Sunday, May 19, 2024
31.0°F

Let's rethink airport security

| December 12, 2010 2:00 AM

Maybe the clamor in the news has quieted down, and maybe the Transportation Security Administration can claim it is doing a good job of keeping air travel safe, but the problems associated with the country’s new security regime are myriad, deserving continued scorn and demands for changes.

The TSA supposedly beefed up its airport screening standards in early November, requiring either full body scans at some airports or the choice of invasive pat-downs. We’re not aware of the new standards turning up any terrorists, but they certainly have annoyed and offended countless passengers.

And they will continue to do that, especially since it is reasonable to conclude that these new methods could violate the Fourth Amendment’s protections against unreasonable searches and seizures.

Heck, there isn’t even “probable cause” to carry out these searches because they are indiscriminately applied to everybody when they shouldn’t be.
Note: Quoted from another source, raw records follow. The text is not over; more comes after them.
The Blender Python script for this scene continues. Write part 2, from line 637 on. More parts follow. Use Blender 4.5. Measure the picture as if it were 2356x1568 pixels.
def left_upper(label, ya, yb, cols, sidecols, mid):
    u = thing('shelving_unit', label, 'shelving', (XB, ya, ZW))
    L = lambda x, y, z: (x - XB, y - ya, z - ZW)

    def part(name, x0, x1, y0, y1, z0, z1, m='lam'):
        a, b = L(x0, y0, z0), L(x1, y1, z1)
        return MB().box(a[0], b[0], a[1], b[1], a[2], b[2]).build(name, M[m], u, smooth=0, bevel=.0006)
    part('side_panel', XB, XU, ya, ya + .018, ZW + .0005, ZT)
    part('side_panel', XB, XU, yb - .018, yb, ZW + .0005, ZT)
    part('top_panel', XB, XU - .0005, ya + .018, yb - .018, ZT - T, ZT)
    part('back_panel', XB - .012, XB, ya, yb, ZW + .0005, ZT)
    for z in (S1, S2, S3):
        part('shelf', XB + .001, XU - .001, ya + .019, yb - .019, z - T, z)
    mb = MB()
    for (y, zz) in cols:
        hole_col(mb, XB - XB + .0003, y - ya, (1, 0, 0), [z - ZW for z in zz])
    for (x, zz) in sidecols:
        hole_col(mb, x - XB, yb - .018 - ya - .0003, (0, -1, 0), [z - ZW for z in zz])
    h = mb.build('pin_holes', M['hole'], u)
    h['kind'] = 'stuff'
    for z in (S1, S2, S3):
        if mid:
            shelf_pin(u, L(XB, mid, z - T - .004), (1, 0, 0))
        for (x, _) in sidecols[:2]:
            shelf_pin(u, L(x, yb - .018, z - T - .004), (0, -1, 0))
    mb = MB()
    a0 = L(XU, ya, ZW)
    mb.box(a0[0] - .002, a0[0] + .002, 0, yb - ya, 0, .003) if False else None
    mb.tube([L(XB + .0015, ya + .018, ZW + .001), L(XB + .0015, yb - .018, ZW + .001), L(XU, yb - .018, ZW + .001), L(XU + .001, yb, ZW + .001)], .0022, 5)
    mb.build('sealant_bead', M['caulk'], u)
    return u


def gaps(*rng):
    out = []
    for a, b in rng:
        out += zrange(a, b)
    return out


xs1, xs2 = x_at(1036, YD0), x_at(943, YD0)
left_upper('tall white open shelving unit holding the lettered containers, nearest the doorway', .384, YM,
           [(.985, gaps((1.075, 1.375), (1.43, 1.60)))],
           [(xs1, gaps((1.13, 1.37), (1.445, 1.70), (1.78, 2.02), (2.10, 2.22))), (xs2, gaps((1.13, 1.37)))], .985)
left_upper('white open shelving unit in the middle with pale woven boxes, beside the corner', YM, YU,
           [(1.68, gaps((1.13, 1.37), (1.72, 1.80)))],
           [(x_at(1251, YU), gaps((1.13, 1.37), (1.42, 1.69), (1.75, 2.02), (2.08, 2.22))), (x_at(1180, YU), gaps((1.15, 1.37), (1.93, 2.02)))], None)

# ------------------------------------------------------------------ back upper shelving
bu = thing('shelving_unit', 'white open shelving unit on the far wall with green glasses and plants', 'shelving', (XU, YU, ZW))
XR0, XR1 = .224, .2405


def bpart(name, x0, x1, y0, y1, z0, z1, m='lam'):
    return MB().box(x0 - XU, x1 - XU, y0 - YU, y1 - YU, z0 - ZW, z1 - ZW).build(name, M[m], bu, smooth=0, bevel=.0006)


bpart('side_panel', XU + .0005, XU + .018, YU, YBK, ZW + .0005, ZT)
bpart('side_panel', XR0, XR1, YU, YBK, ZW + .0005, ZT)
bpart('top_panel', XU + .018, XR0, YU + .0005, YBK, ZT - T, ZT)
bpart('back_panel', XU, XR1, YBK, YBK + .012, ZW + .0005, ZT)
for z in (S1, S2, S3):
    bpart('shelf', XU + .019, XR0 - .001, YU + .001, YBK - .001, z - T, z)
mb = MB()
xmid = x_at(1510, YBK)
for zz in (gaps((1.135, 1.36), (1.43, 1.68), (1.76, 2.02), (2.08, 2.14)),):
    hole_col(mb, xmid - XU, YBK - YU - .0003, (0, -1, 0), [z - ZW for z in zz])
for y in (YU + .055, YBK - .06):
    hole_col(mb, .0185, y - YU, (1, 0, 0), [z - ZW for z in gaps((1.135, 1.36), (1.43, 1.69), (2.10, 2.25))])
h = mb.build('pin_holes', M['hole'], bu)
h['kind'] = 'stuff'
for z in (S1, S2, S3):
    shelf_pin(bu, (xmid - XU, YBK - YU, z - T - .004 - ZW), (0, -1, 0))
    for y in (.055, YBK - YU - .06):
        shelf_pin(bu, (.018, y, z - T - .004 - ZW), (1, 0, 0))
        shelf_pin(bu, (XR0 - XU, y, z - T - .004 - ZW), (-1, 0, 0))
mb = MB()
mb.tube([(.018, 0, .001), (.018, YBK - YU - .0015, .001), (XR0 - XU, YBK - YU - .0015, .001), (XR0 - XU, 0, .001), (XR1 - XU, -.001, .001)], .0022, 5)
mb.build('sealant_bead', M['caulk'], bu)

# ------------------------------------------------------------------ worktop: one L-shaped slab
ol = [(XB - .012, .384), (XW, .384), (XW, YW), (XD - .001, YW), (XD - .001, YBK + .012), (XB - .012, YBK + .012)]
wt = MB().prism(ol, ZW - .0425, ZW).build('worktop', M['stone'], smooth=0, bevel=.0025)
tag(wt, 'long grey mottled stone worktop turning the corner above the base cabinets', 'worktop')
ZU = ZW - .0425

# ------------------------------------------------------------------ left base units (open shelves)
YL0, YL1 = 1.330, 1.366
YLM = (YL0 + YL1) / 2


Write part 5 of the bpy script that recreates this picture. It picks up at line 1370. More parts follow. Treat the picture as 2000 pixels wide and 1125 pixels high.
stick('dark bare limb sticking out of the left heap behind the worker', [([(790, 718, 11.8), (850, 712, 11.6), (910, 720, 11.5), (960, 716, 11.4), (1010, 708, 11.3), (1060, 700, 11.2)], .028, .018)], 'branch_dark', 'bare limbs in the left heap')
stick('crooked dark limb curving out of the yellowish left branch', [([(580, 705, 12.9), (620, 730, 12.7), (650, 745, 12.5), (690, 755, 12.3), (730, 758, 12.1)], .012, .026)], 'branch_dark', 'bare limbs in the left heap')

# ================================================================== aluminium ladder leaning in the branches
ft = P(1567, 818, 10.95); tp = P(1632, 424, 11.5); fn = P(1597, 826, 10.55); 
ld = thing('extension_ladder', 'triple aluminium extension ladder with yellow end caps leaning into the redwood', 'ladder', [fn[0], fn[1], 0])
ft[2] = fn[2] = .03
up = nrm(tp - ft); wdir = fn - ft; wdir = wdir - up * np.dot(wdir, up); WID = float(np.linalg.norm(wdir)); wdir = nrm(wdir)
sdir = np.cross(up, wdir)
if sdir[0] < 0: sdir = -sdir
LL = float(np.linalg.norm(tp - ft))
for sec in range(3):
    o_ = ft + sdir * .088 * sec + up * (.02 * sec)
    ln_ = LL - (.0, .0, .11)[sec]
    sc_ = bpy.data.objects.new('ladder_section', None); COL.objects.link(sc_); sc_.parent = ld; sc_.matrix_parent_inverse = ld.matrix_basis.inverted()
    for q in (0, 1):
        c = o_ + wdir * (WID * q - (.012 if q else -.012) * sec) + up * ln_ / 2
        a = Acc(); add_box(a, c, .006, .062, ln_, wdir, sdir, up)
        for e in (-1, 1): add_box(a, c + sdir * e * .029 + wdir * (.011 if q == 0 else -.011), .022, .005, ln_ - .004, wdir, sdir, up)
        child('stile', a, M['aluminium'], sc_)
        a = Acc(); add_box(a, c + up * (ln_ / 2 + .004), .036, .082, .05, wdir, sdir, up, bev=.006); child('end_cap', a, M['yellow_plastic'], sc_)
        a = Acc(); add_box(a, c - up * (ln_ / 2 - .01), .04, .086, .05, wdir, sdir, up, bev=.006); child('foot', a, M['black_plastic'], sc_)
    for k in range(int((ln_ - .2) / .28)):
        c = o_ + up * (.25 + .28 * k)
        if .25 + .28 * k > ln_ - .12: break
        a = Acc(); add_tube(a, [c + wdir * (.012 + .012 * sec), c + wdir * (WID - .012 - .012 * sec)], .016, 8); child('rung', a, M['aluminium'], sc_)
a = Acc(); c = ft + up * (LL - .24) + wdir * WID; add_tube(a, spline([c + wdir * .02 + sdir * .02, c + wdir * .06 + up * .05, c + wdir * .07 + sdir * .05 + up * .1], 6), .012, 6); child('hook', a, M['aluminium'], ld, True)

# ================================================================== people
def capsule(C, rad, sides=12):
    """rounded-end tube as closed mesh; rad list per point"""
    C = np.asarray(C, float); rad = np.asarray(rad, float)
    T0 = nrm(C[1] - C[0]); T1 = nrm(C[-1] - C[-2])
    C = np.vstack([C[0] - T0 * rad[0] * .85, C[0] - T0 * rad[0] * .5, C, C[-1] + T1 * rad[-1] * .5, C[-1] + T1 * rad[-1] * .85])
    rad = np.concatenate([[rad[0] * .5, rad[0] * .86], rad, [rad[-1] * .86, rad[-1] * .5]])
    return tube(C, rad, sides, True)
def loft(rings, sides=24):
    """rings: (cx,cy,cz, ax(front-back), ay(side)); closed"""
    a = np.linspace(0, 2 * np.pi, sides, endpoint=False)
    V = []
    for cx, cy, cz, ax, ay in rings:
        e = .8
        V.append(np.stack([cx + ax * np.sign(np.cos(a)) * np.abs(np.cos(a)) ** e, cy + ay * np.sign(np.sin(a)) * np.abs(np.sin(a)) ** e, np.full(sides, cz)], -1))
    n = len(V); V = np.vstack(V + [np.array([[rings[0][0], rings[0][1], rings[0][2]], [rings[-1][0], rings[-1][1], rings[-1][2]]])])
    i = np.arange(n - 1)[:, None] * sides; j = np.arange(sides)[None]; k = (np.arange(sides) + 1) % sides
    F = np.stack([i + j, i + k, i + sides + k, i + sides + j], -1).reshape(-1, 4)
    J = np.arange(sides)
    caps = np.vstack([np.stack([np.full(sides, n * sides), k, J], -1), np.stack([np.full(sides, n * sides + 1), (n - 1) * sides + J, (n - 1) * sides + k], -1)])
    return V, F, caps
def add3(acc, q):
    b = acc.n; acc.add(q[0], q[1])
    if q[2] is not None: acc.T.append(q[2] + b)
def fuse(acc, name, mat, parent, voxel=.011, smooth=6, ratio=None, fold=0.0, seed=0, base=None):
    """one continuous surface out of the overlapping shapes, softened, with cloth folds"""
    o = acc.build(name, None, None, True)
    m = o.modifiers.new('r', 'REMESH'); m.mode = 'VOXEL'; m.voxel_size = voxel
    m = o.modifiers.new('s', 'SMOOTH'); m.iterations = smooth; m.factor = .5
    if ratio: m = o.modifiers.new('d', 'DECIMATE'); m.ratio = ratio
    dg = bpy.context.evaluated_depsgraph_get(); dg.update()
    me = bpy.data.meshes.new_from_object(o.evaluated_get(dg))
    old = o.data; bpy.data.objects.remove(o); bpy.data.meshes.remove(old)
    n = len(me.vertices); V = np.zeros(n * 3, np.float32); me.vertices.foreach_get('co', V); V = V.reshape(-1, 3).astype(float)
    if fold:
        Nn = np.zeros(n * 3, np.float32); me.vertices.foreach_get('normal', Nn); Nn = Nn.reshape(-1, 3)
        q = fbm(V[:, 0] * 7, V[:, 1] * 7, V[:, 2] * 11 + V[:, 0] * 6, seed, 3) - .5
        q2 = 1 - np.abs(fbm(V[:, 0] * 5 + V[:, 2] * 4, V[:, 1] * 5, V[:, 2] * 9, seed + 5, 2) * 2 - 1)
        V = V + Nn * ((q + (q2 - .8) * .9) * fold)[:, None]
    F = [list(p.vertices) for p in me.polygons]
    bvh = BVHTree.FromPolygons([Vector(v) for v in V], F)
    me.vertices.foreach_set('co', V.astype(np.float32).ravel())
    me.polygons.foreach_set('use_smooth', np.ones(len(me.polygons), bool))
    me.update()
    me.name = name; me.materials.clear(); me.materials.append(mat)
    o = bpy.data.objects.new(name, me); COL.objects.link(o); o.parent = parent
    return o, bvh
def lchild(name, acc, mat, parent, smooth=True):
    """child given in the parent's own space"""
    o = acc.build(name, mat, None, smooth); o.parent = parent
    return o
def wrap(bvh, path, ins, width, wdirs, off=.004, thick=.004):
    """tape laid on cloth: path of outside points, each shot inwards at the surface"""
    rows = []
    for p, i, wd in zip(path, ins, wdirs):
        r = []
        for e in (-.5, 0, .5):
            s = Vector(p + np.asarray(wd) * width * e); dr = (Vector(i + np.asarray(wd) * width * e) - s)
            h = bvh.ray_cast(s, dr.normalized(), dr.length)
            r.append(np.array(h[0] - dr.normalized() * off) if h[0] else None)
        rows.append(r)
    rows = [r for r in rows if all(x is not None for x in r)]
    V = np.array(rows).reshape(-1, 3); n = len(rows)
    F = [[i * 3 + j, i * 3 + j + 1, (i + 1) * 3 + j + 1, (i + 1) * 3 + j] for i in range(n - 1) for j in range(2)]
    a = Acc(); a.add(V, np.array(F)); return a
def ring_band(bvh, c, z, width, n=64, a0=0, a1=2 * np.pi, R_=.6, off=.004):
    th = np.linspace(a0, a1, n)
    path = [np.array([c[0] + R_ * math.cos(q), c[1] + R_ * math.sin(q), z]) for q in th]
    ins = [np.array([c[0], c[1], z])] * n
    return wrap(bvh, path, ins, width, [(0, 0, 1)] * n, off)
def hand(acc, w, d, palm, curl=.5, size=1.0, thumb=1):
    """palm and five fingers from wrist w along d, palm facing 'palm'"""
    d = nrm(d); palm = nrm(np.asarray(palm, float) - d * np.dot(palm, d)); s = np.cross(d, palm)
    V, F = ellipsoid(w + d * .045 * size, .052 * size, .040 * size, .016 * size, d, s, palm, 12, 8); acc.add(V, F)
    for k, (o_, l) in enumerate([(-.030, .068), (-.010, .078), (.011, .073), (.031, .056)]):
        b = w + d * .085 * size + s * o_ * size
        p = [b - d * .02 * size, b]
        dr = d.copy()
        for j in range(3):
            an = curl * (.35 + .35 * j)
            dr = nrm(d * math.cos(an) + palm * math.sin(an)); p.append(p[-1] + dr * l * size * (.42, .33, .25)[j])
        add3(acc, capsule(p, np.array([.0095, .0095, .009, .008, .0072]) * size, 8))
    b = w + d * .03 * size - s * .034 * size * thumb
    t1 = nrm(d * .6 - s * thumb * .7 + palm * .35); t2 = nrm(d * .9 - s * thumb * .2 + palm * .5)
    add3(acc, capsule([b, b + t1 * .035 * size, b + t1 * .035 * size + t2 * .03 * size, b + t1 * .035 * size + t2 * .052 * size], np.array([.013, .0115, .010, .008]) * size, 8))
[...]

That’s because TSA officers are fixated on looking for “things” when they should be looking for particular people with particular behaviors.

And they are looking for an increasing number of different “things,” all in response to their potential uses in terrorism. The TSA Website has an incredible list of prohibited objects, hilariously laid out as a user-friendly resource for prospective air travelers. (Stow your billy clubs and brass knuckles in your checked luggage, but feel free to bring your 7-inch screw driver on board!!

That list is bound to grow. We have to wonder what will be next (breast implants?) and what new methods will be “necessary” (cavity searches?) to ensure our safety.

It has become ridiculous. Even the body scanners are invasive and may be unconstitutional, according to one law professor who recently wrote on the issue in the Washington Post.

He asserts that the machines may not meet a current legal standard of being “minimally invasive” because body images can be stored and recorded. Indeed, one has to wonder about just how secure those images are in a world with WikiLeaks, the enterprise that has been “dumping” supposedly classified U.S. documents on the Internet for the last few months.

Forget the sexy scanners. Forget the massage parlor pat-downs. The TSA should be looking for certain people and behaviors, whether it’s called profiling or not. This kind of screening has been done successfully in other countries — most notably Israel, a magnet for terrorist activity — for years. If the Israelis can stay safe by using profiling, then so can we.

It would provide a far more targeted, efficient and less expensive approach to security, and would spare granny the indignity of a virtual strip search.